■ Stored entries ■

- - - - -

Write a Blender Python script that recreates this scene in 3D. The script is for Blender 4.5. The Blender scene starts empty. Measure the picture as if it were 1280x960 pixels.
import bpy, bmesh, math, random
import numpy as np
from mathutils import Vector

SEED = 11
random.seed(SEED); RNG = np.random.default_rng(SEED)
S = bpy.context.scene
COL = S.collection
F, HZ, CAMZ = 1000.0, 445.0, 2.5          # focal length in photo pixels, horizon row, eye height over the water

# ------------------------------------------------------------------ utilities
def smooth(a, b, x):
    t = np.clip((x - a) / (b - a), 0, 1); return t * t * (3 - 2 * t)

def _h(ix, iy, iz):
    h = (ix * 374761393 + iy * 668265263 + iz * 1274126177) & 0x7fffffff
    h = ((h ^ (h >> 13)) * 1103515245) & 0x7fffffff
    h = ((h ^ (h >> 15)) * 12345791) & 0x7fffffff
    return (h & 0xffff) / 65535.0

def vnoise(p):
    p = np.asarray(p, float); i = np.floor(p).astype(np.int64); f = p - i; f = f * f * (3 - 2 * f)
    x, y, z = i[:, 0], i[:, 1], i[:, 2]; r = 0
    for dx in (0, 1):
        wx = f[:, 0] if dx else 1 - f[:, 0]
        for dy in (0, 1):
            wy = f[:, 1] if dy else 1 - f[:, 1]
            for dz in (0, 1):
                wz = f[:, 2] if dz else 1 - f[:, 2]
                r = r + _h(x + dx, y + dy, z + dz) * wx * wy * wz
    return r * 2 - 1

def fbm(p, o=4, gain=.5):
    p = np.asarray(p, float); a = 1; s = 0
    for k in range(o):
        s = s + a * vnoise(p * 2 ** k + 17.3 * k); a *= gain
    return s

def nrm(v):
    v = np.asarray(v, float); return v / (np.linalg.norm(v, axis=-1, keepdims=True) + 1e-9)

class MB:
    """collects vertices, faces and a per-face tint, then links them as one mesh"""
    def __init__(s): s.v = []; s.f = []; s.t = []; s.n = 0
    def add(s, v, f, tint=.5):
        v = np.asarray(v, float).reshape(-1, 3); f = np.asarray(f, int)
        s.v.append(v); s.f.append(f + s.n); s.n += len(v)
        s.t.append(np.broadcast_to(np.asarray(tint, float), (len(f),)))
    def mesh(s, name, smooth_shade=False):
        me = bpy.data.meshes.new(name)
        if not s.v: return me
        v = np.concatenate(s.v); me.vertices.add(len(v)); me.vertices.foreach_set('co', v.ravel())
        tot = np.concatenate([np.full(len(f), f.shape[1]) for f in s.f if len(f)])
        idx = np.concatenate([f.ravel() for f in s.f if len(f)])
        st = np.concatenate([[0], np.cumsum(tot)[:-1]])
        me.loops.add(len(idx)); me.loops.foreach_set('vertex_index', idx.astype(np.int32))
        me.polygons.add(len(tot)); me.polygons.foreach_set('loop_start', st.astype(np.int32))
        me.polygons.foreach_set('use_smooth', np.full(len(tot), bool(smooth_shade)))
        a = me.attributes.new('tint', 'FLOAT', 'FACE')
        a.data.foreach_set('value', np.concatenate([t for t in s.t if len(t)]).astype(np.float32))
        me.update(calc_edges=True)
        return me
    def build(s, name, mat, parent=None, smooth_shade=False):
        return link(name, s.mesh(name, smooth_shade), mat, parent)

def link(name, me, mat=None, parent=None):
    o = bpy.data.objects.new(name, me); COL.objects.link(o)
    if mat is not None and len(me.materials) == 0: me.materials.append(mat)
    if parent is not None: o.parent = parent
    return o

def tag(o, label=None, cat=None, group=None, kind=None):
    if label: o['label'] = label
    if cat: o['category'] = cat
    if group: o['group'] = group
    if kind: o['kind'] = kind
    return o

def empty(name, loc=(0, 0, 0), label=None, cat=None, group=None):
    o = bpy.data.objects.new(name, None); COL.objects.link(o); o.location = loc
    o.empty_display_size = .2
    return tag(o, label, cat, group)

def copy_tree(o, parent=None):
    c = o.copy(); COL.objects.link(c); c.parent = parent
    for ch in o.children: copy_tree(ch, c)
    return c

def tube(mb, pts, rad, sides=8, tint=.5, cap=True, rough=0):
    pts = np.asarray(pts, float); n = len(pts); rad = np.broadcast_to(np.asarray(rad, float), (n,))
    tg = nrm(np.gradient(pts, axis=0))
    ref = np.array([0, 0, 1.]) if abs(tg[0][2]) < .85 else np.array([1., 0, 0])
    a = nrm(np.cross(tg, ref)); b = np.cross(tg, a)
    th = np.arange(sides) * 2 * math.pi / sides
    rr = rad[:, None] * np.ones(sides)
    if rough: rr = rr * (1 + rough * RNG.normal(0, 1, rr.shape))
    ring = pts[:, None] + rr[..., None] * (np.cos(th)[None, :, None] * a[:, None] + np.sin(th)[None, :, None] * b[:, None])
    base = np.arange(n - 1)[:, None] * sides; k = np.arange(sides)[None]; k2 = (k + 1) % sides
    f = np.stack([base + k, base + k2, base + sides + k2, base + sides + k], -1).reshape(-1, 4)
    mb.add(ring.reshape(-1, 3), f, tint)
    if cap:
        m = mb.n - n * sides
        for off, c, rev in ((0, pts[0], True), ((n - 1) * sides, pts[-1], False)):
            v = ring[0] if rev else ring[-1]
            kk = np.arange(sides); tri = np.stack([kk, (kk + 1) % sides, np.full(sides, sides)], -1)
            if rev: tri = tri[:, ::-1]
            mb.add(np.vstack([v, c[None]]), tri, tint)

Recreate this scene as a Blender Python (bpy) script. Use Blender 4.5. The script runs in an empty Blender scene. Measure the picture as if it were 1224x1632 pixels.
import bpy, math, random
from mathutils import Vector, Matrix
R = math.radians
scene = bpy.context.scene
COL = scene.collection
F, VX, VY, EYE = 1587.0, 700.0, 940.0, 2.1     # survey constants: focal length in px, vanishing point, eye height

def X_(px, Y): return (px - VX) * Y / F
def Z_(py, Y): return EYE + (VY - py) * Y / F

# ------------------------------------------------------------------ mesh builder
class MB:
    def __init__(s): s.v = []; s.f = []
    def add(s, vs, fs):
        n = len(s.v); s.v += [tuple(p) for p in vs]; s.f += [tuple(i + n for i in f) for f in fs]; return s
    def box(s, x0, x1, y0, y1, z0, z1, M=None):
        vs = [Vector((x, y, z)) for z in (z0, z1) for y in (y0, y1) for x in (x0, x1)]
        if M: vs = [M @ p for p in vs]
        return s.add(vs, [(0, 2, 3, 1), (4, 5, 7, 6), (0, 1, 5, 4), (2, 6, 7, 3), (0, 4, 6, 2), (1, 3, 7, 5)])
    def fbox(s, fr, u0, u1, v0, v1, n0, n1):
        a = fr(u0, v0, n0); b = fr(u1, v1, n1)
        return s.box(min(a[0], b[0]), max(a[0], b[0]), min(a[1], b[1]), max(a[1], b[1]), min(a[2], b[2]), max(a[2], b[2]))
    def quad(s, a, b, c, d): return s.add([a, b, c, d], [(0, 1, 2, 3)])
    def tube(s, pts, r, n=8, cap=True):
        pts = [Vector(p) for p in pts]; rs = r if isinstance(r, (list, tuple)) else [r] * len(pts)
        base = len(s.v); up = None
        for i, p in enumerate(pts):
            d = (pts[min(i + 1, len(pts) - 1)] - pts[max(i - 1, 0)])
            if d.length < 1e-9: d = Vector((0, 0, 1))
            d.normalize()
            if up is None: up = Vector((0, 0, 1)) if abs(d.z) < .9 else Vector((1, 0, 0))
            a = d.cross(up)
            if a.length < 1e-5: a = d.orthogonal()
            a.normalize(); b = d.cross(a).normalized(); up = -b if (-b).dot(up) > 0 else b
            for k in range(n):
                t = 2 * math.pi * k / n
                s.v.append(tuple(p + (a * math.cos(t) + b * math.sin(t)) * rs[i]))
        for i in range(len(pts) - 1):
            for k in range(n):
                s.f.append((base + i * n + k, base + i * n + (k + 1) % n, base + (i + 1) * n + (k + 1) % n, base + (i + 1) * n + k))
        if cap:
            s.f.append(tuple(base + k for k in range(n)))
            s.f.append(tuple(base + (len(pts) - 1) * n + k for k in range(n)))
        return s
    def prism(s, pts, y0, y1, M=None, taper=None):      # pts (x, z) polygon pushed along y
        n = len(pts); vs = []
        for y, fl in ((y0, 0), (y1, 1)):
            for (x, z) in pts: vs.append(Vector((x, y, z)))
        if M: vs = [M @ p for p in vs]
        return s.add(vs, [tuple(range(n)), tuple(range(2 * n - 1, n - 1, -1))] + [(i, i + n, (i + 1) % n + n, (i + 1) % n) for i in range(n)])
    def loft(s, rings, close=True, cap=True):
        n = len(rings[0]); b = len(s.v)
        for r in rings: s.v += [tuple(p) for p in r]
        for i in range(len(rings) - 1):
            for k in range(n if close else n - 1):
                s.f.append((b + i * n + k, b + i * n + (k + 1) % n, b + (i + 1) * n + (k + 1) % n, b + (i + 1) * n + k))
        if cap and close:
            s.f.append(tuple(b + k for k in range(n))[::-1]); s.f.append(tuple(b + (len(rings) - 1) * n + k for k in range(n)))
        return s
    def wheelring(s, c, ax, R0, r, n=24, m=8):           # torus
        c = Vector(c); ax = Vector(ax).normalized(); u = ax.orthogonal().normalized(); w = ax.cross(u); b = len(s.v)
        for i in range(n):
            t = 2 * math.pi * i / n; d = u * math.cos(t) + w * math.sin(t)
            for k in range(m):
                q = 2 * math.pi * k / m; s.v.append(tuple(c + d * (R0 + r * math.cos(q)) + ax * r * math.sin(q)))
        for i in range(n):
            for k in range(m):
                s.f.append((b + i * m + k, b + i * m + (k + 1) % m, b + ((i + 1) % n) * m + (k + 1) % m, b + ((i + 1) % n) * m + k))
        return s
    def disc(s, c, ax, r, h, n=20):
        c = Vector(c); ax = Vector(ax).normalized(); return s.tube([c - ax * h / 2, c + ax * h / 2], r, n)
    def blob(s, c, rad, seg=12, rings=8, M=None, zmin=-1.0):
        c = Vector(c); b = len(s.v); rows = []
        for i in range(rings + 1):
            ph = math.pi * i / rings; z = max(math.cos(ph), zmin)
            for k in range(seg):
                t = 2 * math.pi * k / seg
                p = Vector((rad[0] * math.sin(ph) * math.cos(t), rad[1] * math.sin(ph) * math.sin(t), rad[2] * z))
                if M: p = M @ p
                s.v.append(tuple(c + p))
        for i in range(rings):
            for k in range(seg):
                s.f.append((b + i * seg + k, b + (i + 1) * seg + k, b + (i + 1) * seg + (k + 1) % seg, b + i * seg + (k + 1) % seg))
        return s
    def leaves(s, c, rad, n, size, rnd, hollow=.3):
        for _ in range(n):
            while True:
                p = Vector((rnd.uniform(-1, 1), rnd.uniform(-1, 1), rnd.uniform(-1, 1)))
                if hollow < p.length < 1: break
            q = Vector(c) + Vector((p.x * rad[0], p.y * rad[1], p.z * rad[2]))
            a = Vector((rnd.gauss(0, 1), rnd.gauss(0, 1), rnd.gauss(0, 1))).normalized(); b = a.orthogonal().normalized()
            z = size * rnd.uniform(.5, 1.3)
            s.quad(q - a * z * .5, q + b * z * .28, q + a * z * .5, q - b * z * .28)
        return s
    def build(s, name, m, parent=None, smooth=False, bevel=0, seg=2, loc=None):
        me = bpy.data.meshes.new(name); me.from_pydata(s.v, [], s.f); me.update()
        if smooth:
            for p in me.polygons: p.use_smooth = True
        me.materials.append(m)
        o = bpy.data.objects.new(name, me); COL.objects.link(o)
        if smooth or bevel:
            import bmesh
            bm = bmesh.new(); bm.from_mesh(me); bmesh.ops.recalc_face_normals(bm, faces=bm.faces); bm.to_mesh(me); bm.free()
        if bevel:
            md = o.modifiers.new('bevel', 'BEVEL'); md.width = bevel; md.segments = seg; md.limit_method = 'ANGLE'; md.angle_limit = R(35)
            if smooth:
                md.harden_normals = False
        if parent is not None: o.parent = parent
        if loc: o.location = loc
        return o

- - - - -

■ What you will do ■
Quote only the stretch of lines that starts the data above and ends with the line containing "t = np.clip((x", both included.

■ Expected answer ■
Write a Blender Python script that recreates this scene in 3D. The script is for Blender 4.5. The Blender scene starts empty. Measure the picture as if it were 1280x960 pixels.
import bpy, bmesh, math, random
import numpy as np
from mathutils import Vector

SEED = 11
random.seed(SEED); RNG = np.random.default_rng(SEED)
S = bpy.context.scene
COL = S.collection
F, HZ, CAMZ = 1000.0, 445.0, 2.5          # focal length in photo pixels, horizon row, eye height over the water

# ------------------------------------------------------------------ utilities
def smooth(a, b, x):
    t = np.clip((x - a) / (b - a), 0, 1); return t * t * (3 - 2 * t)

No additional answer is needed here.